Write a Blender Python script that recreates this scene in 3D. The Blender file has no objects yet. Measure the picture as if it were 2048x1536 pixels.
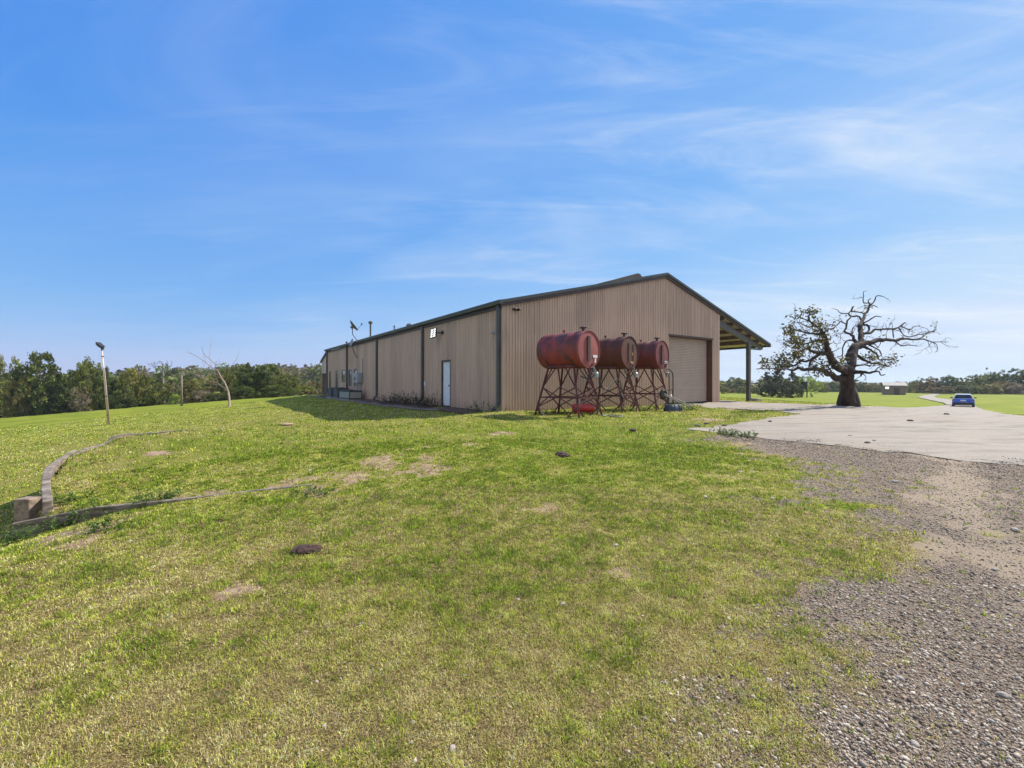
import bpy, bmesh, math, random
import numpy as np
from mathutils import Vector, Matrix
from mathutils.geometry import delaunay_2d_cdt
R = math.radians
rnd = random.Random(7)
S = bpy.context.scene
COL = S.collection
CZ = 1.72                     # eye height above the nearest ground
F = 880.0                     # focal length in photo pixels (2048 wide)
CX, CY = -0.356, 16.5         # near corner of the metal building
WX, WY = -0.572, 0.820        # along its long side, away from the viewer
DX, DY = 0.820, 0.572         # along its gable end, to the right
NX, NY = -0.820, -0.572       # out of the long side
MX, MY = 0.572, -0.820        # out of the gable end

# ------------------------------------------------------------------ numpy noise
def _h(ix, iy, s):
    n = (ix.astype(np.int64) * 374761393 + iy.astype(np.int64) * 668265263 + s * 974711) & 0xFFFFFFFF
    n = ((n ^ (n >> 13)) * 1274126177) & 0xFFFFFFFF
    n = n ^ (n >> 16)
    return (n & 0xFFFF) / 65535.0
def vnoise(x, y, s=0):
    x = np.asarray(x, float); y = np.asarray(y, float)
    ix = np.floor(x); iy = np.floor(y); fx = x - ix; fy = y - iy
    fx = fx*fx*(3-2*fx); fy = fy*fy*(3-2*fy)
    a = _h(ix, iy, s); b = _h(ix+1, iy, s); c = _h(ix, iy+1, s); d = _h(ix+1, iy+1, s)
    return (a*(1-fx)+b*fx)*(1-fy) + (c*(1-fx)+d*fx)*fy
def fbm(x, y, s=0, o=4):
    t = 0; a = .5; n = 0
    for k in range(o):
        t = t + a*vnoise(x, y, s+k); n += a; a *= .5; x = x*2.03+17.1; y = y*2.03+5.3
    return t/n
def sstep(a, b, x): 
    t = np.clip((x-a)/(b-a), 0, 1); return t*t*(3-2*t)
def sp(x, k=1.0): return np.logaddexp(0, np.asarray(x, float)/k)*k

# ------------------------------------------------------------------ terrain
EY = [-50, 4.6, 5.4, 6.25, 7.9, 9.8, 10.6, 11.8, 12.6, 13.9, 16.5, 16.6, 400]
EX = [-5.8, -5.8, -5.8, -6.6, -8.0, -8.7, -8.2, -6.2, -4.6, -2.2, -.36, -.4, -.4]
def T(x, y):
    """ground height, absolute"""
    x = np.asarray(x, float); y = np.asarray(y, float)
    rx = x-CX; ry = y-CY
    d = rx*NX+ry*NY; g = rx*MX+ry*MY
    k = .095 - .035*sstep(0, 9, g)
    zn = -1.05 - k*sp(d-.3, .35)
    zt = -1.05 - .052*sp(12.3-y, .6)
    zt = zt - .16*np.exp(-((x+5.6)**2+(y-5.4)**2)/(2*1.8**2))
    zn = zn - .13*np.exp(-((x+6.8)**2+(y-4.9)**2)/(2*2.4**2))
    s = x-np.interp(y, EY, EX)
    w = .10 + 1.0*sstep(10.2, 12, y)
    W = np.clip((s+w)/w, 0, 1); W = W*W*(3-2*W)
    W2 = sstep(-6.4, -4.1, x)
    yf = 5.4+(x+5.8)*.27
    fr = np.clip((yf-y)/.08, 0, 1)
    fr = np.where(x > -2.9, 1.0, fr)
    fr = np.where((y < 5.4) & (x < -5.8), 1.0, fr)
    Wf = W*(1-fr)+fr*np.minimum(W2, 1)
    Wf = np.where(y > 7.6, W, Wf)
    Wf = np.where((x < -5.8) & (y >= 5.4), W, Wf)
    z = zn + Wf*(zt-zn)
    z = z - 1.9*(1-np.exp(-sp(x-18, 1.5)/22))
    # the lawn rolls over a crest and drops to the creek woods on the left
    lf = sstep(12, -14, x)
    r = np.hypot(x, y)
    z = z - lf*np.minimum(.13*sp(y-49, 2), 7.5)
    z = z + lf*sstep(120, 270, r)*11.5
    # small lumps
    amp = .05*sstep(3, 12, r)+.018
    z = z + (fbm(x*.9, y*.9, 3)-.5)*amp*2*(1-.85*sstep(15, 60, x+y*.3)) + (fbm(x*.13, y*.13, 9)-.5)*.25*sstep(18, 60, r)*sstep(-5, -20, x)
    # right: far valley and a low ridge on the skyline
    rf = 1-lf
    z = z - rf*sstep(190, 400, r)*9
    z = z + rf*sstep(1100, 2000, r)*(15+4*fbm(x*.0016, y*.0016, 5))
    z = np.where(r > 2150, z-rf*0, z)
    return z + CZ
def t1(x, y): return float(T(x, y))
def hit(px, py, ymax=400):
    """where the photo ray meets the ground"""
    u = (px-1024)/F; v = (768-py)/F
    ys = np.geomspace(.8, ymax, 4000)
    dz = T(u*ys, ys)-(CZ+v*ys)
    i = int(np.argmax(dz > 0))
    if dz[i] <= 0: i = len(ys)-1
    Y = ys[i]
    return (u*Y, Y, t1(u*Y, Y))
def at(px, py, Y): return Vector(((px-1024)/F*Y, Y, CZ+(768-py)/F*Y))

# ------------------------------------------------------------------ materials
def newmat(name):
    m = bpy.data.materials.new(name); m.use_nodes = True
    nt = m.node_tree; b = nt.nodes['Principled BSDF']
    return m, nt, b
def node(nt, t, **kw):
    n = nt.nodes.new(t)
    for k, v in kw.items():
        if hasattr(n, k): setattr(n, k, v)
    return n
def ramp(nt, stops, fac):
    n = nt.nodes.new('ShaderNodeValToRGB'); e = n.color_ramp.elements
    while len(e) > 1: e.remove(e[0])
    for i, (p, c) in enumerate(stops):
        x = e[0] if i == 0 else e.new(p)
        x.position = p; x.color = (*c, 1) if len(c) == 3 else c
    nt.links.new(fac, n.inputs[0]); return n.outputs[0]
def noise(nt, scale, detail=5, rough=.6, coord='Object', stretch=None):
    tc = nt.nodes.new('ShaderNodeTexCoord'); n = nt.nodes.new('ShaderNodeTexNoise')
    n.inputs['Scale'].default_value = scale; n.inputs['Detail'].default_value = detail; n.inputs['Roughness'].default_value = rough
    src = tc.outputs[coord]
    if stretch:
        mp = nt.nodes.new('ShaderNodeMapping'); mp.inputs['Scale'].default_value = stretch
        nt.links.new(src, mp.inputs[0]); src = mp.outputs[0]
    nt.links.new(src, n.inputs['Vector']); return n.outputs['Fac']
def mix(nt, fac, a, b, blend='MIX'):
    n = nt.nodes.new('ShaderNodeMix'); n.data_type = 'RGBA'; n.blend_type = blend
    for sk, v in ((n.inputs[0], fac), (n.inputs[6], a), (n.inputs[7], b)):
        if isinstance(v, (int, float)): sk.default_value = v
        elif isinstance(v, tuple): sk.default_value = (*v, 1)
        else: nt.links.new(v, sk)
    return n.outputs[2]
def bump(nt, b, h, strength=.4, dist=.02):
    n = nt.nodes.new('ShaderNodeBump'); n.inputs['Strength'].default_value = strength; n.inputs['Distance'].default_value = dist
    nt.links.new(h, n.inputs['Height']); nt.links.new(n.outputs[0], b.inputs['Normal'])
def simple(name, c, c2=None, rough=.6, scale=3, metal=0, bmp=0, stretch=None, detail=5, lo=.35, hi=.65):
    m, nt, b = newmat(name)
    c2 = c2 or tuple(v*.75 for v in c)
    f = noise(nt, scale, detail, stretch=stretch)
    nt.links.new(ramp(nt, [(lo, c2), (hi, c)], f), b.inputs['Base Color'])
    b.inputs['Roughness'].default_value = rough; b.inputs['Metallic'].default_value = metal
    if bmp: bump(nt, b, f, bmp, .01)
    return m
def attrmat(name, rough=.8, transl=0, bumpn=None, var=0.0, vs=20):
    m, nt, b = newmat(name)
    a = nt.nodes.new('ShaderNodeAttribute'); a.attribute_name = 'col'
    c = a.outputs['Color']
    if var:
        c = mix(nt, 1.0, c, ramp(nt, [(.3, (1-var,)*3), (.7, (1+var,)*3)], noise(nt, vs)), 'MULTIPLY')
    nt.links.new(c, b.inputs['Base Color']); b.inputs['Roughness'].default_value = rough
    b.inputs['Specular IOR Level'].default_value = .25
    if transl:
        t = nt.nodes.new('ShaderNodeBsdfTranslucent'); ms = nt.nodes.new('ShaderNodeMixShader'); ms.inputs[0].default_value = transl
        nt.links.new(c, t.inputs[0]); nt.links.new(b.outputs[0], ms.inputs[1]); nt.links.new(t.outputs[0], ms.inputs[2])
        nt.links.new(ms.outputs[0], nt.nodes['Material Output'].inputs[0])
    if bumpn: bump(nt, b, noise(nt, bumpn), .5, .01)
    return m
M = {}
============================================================
> [EXERCISE GOAL]:
Print, exactly as written, the lines above from the first one to the one containing "def sp(x, k=1.0): return". Leave out pictures.

> [TASK RESPONSE]:
Write a Blender Python script that recreates this scene in 3D. The Blender file has no objects yet. Measure the picture as if it were 2048x1536 pixels.
import bpy, bmesh, math, random
import numpy as np
from mathutils import Vector, Matrix
from mathutils.geometry import delaunay_2d_cdt
R = math.radians
rnd = random.Random(7)
S = bpy.context.scene
COL = S.collection
CZ = 1.72                     # eye height above the nearest ground
F = 880.0                     # focal length in photo pixels (2048 wide)
CX, CY = -0.356, 16.5         # near corner of the metal building
WX, WY = -0.572, 0.820        # along its long side, away from the viewer
DX, DY = 0.820, 0.572         # along its gable end, to the right
NX, NY = -0.820, -0.572       # out of the long side
MX, MY = 0.572, -0.820        # out of the gable end

# ------------------------------------------------------------------ numpy noise
def _h(ix, iy, s):
    n = (ix.astype(np.int64) * 374761393 + iy.astype(np.int64) * 668265263 + s * 974711) & 0xFFFFFFFF
    n = ((n ^ (n >> 13)) * 1274126177) & 0xFFFFFFFF
    n = n ^ (n >> 16)
    return (n & 0xFFFF) / 65535.0
def vnoise(x, y, s=0):
    x = np.asarray(x, float); y = np.asarray(y, float)
    ix = np.floor(x); iy = np.floor(y); fx = x - ix; fy = y - iy
    fx = fx*fx*(3-2*fx); fy = fy*fy*(3-2*fy)
    a = _h(ix, iy, s); b = _h(ix+1, iy, s); c = _h(ix, iy+1, s); d = _h(ix+1, iy+1, s)
    return (a*(1-fx)+b*fx)*(1-fy) + (c*(1-fx)+d*fx)*fy
def fbm(x, y, s=0, o=4):
    t = 0; a = .5; n = 0
    for k in range(o):
        t = t + a*vnoise(x, y, s+k); n += a; a *= .5; x = x*2.03+17.1; y = y*2.03+5.3
    return t/n
def sstep(a, b, x): 
    t = np.clip((x-a)/(b-a), 0, 1); return t*t*(3-2*t)
def sp(x, k=1.0): return np.logaddexp(0, np.asarray(x, float)/k)*k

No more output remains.